Mutation 2000: Uniting the Orthogonal

Mutation 2000: Mutation Testing in the Twentieth and the Twenty First Centuries, pages 45--55, San Jose, CA, October 2000.

Jeff Offutt and Roland H. Untch

Abstract

Mutation testing is a powerful, but computationally expensive, technique for unit testing software. This expense has prevented mutation from becoming widely used in practical situations, but recent engineering advances have given us techniques and algorithms for significantly reducing the cost of mutation testing. These techniques include a new algorithmic execution technique called schema-based mutation, an approximation technique called weak mutation, a reduction technique called selective mutation, heuristics for detecting equivalent mutants, and algorithms for automatic test data generation. This paper reviews experimentation with these advances and outlines a design for a system that will approximate mutation, but in a way that will be accessible to everyday programmers.

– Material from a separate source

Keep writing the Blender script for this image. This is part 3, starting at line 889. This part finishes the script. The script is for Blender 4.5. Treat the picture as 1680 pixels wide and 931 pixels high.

We envision a system to which a programmer can submit a program unit, and get back a set of input/output pairs that are guaranteed to form an effective test of the unit by being close to mutation adequate. We believe this system will be efficient enough to be adopted by leading-edge software developers. Full automation in unit testing has the potential to dramatically change the economic balance between testing and development, by reducing the cost of testing from the major part of the total development cost to a small fraction.